Now it is ready to start buying and selling BITCOIN. Purchases and sales can be handled in a variety of ways, ranging from fiat currencies, such as dollars and euro, to credit and debit cards, to wire transfers. The BITCOIN Purchased will reflect in your account.



HOW MANY ARE THERE? 


BITCOIN's supply is limited to 21 million - a number that is expected to be reached around the year 2140. So far, around 16.7 million BITCOINs have been released into the system, with 12.5 new ones released roughly every 10 minutes via a process called "mining", in which a global network of computers competes to solve complex algorithms in reward for the new BITCOINs. 

Price movement of BITCOIN 


BITCOIN has been around since late 2008 but it only started making the news in early 2013. The price has moved from USD 50 in 2009 to USD 11000 (peck achieved) in 2017 and corrected to USD 9000. BITCOIN has performed better than every central-bank-issued currency in every year since 2011 except for 2014, when its performed worse than any traditional currency. So far in 2017, it is up around 1000 percent. If you had bought $1,000 of BITCOIN at the start of 2013 and had never sold any of it, you would now be sitting on $80 million. Many people consider BITCOIN to be more of a speculative instrument than a currency, because of its volatility.




  

Disadvantage :

Given its pseudonymous nature and that BITCOIN address owners are not explicitly identified, such transactions are effectively anonymous. Hence, KYC cannot  be ensured and hence, may be used for Illegal activities and terrorism financing.   This has been a problem with regulators and officials, as they recognize it as a medium for illegal transactions.

BITCOIN has been recognised as currency in many countries and as of today it’s the most liquid & widely accepted crypto currency in the world. However, there is a long list of alternate crypto currencies that are eager to grab market share and challenge BITCOIN’s dominance.  What about the 21 million BITCOIN limit? It’s possible that once that ceiling becomes severely limiting, users will turn to other crypto currencies, effectively increasing the global supply.

BITCOIN trades continuously on exchanges around the world in a very quick and straightforward manner, and it is conveniently stored electronically in “wallets”. However, having online wallet providers introduces an extra risk factor that cannot be ignored. This potential security vulnerability that makes many people skeptical.

What does the future hold for BITCOIN?

So what’s next for BITCOIN? As outlined previously, it has many advantages and for this reason it will remain relevant as a currency.

We see the biggest risk to BITCOIN being its substitution and/or parallel use by other crypto currencies. BITCOIN die-hard fans claim that this is never going to be an issue since BITCOIN was the pioneer and as such enjoys first-mover privilege.  Is BITCOIN simply a 21st century version of gold, only without the storage issues? Or is it just a short-lived popular fad that may soon evolve into something quite different? Only time will tell.
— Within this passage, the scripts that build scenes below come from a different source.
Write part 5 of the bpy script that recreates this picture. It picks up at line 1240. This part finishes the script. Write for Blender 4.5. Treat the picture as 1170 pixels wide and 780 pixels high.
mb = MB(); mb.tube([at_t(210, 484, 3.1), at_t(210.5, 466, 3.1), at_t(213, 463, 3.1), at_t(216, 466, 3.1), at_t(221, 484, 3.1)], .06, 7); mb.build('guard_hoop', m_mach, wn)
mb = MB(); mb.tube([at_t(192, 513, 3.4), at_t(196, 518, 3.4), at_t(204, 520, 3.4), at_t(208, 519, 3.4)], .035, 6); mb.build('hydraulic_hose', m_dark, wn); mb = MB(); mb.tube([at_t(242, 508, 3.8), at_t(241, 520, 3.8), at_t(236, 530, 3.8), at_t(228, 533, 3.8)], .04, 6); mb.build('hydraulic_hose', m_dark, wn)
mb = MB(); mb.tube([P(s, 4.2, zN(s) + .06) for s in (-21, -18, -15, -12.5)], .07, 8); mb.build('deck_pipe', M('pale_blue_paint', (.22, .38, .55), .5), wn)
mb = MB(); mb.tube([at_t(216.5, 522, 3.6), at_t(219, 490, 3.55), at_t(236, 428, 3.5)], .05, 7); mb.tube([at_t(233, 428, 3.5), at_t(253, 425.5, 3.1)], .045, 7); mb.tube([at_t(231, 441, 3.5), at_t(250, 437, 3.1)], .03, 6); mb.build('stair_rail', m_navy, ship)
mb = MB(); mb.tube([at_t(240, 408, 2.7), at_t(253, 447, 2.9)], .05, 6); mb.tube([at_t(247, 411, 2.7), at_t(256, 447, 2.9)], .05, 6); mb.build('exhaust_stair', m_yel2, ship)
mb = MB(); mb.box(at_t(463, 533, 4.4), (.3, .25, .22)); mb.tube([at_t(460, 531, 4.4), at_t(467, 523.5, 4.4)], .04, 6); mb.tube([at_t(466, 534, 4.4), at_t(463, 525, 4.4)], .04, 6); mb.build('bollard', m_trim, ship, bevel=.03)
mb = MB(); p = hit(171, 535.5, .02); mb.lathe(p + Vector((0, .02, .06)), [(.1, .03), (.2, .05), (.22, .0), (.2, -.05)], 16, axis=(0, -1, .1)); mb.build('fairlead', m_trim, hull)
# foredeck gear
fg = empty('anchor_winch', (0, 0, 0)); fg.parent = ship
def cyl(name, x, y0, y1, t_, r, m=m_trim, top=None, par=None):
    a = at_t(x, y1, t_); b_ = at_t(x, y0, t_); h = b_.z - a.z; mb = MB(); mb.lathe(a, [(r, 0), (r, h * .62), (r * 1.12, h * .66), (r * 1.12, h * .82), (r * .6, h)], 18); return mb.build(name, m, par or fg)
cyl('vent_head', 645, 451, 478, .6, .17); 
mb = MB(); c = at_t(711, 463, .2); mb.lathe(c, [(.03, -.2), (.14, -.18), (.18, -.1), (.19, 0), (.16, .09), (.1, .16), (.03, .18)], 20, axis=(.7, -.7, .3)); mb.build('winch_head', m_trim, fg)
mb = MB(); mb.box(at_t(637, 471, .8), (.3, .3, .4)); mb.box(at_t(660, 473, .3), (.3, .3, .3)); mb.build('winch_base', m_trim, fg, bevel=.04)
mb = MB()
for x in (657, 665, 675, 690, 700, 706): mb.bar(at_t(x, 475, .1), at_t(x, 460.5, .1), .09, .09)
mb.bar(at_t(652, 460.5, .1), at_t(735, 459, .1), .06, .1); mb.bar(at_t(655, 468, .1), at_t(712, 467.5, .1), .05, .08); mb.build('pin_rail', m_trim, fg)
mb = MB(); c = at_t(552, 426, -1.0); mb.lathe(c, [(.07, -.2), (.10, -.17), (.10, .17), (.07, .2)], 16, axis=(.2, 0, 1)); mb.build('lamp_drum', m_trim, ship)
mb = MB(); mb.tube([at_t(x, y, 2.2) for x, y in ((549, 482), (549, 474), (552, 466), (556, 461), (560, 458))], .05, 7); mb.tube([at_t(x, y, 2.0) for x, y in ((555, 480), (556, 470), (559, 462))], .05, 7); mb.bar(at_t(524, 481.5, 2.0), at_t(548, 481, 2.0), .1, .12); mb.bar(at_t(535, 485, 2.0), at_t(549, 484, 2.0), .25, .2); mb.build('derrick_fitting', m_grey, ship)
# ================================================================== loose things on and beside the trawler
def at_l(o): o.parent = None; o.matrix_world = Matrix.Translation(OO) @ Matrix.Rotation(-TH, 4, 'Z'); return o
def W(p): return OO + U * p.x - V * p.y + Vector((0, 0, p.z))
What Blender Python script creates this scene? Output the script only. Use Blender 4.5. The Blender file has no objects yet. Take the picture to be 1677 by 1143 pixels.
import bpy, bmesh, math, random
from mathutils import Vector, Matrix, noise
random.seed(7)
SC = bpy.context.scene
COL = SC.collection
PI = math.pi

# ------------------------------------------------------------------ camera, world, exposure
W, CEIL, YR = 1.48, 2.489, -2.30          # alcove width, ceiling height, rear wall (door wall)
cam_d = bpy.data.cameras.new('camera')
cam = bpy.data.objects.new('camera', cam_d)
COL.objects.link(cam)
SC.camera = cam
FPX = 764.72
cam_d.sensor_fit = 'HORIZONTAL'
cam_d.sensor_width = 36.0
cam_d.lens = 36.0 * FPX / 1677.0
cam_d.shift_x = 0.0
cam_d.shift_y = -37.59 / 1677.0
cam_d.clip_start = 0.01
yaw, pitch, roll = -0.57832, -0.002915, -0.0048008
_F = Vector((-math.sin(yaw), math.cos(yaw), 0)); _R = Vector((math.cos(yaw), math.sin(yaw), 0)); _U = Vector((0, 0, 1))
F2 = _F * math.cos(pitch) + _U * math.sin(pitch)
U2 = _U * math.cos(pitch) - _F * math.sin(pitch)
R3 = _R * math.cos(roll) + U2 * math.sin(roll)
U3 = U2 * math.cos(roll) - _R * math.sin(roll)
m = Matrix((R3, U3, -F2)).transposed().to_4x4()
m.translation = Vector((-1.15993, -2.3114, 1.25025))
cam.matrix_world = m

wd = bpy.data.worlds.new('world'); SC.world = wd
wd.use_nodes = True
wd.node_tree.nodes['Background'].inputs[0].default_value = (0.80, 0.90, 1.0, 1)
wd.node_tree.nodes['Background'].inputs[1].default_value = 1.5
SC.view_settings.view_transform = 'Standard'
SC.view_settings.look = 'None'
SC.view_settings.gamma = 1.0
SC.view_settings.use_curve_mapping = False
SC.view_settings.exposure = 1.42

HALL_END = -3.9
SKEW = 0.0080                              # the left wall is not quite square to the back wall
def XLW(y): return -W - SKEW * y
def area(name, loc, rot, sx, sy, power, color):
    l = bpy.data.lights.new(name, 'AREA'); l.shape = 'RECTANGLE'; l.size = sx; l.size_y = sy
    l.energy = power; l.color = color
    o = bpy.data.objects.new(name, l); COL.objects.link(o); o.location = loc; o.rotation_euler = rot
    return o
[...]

The only certainty is that its price will remain very volatile in the future.

Regulatory stand:

Most of the regulators do not recognize the BITCOIN but the  growing adoption and acceptance, investments in BITCOIN start-ups and products being launched around the digital currency have ultimately raised investor acceptance and confidence in BITCOIN. However, it’s still very early stages for the cryptocurrency market progression. One should also note that BITCOIN cannot be purchased through credit card in India, though it is possible to do so in select countries around the world. “It is not possible to buy BITCOIN through credit card in India 

Conclusion:

Till now BITCOIN is not under any control or regulations and are traded between individual or through exchange. Like Currencies, there is no guarantee by any government regarding value as BITCOIN is commodity and volatility cannot ruled out. Hence the risk investing BITCOINs is very high.  It is advisable to take only calculated risk in investing in BITCOINs subject to regulatory permission.

This write-up is based on news and reports in various web pages along with my perception on the subject.